◆ Task to carry out
Copy every line that holds "part".

◆ Data

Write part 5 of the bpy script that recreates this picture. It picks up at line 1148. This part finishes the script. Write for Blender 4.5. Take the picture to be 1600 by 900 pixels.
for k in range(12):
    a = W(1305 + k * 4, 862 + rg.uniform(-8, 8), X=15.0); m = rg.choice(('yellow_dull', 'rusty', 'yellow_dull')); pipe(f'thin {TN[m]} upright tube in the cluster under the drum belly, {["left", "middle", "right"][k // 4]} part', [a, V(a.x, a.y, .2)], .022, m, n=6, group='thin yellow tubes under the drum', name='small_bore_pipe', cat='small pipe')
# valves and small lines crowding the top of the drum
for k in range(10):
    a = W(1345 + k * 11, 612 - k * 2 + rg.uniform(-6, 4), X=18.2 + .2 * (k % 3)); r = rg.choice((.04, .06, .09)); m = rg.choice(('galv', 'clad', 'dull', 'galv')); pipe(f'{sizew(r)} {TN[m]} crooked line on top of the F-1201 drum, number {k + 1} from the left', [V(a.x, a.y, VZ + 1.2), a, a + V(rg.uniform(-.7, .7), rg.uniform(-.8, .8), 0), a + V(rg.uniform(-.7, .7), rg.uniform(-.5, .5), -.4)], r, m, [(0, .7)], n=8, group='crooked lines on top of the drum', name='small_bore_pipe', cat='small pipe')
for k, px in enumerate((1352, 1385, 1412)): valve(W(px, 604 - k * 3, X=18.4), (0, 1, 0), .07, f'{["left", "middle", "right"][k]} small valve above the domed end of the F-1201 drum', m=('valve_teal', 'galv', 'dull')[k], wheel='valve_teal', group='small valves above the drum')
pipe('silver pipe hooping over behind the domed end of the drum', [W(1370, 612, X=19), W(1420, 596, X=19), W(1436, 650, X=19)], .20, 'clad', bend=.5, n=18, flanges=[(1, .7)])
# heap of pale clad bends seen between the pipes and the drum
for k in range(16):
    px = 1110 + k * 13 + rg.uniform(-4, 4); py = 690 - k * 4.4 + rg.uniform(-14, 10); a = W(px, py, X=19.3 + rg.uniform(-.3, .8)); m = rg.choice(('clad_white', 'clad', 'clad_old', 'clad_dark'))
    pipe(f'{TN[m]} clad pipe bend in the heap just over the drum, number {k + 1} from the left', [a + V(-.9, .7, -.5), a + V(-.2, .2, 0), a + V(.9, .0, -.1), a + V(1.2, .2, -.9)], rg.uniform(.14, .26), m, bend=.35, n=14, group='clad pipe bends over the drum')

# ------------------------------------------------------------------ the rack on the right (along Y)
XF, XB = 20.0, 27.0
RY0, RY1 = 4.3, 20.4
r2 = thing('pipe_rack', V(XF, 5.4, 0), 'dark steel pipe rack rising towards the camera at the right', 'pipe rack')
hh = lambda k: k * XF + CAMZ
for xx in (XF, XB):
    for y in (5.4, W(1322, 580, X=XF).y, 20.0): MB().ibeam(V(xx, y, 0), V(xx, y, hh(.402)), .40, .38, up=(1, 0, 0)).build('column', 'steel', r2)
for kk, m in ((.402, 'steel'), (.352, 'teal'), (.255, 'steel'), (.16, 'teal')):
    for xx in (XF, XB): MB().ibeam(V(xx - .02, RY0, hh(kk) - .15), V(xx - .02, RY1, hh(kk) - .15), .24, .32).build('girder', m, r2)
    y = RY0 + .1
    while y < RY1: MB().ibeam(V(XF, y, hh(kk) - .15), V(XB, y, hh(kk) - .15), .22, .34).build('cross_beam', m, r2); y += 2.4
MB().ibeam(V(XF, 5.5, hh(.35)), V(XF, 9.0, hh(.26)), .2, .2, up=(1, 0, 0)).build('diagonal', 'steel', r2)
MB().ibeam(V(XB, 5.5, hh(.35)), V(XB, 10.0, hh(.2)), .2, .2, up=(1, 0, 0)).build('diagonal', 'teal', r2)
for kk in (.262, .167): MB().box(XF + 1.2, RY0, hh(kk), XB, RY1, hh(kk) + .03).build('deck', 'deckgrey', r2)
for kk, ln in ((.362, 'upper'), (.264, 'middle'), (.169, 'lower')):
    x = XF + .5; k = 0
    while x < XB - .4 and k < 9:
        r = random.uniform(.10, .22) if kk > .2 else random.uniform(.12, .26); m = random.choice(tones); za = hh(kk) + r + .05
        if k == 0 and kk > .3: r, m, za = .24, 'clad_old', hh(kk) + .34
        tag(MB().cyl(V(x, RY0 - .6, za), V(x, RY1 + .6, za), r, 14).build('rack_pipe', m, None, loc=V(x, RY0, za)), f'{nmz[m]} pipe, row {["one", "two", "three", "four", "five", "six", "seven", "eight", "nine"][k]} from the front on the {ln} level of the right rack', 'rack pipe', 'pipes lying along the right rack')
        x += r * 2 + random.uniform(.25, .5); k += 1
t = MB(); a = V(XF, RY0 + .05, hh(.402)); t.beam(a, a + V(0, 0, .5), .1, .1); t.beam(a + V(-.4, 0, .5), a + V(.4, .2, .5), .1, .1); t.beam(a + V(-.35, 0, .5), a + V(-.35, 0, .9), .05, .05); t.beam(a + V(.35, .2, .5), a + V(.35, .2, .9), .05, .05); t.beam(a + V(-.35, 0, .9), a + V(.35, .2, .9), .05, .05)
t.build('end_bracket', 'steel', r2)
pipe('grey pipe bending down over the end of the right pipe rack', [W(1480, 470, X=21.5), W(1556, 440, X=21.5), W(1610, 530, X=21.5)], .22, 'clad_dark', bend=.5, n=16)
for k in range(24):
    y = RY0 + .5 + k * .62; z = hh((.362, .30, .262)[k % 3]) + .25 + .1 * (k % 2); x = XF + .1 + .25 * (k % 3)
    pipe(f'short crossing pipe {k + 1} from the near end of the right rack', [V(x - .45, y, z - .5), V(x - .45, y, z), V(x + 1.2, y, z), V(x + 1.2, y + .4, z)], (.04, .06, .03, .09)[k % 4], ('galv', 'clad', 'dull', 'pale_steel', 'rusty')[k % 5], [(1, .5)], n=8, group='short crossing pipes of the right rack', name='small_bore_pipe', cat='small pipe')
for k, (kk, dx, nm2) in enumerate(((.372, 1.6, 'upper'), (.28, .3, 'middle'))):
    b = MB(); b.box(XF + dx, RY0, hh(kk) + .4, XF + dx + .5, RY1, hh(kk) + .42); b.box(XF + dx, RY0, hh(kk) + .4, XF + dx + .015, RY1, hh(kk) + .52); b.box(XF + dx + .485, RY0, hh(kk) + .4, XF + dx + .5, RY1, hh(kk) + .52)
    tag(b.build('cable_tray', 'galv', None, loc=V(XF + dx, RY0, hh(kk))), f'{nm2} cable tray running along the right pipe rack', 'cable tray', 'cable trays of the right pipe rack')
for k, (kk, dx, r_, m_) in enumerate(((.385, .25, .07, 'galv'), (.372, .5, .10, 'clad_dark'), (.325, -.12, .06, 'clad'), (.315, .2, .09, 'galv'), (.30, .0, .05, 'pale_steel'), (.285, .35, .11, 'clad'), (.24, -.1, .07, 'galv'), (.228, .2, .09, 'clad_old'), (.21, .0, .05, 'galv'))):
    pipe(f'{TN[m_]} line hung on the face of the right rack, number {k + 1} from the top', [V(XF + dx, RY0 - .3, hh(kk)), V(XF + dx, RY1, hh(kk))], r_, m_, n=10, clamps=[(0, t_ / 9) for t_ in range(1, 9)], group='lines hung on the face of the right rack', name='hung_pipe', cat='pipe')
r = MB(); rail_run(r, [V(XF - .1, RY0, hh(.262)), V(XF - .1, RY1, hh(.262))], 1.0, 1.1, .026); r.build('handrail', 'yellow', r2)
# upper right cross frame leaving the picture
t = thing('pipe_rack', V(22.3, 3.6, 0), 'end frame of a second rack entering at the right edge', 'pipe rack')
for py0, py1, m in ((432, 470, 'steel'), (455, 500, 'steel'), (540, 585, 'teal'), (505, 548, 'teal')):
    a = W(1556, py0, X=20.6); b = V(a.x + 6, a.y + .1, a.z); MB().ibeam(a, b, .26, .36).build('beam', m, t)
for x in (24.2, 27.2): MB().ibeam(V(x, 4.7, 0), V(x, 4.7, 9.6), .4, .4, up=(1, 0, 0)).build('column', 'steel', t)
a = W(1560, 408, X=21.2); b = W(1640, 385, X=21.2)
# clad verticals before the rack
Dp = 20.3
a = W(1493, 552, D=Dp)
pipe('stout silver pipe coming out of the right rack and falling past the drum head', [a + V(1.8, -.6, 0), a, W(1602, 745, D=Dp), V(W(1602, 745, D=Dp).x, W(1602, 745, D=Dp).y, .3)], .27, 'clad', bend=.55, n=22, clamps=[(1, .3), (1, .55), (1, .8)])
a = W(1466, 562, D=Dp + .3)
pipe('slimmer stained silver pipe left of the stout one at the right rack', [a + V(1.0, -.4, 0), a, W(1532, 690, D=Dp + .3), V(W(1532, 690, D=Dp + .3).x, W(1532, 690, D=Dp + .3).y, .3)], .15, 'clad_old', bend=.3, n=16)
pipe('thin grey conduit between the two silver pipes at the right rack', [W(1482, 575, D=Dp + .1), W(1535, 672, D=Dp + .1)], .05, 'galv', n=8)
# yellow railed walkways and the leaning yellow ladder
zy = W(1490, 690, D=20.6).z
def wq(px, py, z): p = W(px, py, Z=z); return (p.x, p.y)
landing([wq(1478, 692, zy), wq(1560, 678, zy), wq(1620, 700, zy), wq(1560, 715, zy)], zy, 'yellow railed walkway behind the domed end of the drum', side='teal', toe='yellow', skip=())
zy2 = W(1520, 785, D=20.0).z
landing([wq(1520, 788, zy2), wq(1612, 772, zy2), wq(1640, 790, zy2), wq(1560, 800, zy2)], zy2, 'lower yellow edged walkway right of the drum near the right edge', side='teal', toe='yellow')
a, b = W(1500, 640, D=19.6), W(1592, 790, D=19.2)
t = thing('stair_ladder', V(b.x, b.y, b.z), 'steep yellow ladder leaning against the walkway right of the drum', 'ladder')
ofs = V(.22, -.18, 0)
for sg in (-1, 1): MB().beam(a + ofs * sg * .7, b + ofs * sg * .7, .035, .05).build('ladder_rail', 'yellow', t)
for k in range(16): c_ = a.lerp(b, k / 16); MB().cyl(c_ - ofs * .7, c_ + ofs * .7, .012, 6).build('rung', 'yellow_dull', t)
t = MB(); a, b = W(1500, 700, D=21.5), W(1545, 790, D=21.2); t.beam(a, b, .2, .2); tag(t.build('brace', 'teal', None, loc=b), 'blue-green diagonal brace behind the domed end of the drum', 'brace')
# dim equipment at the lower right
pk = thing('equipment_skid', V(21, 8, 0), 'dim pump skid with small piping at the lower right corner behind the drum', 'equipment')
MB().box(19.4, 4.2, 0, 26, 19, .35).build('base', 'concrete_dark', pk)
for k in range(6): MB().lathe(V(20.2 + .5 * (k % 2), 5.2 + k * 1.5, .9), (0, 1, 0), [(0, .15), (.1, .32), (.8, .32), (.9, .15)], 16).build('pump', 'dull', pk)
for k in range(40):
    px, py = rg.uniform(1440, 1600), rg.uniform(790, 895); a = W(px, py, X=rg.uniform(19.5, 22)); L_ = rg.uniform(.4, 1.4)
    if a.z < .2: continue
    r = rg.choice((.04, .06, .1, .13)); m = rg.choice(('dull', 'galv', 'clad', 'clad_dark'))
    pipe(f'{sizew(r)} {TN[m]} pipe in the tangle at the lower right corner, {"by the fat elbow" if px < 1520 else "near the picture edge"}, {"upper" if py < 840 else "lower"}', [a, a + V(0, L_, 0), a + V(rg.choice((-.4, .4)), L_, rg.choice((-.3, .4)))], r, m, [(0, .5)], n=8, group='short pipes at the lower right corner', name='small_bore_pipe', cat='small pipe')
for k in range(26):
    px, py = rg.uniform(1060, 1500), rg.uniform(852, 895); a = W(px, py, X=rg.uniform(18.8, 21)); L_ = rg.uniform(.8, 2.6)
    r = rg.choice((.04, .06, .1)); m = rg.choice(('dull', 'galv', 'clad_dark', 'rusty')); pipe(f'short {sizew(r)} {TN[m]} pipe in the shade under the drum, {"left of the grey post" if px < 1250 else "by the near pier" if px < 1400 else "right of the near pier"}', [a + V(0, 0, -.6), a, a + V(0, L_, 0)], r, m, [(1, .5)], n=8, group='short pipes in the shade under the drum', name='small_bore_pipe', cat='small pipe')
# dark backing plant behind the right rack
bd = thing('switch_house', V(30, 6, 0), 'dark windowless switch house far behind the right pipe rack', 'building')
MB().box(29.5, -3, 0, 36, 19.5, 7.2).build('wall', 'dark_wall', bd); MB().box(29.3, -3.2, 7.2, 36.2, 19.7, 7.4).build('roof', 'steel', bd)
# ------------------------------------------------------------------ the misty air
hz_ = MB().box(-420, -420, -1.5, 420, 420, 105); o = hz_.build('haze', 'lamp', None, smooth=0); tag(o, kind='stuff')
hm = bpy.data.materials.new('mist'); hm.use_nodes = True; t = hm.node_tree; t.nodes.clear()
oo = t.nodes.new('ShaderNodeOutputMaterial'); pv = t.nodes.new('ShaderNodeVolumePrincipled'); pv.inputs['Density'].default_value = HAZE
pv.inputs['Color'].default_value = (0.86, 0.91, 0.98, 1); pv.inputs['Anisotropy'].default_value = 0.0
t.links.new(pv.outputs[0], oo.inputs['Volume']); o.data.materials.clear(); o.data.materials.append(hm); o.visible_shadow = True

◆ Result of the task
Write part 5 of the bpy script that recreates this picture. It picks up at line 1148. This part finishes the script. Write for Blender 4.5. Take the picture to be 1600 by 900 pixels.
    a = W(1305 + k * 4, 862 + rg.uniform(-8, 8), X=15.0); m = rg.choice(('yellow_dull', 'rusty', 'yellow_dull')); pipe(f'thin {TN[m]} upright tube in the cluster under the drum belly, {["left", "middle", "right"][k // 4]} part', [a, V(a.x, a.y, .2)], .022, m, n=6, group='thin yellow tubes under the drum', name='small_bore_pipe', cat='small pipe')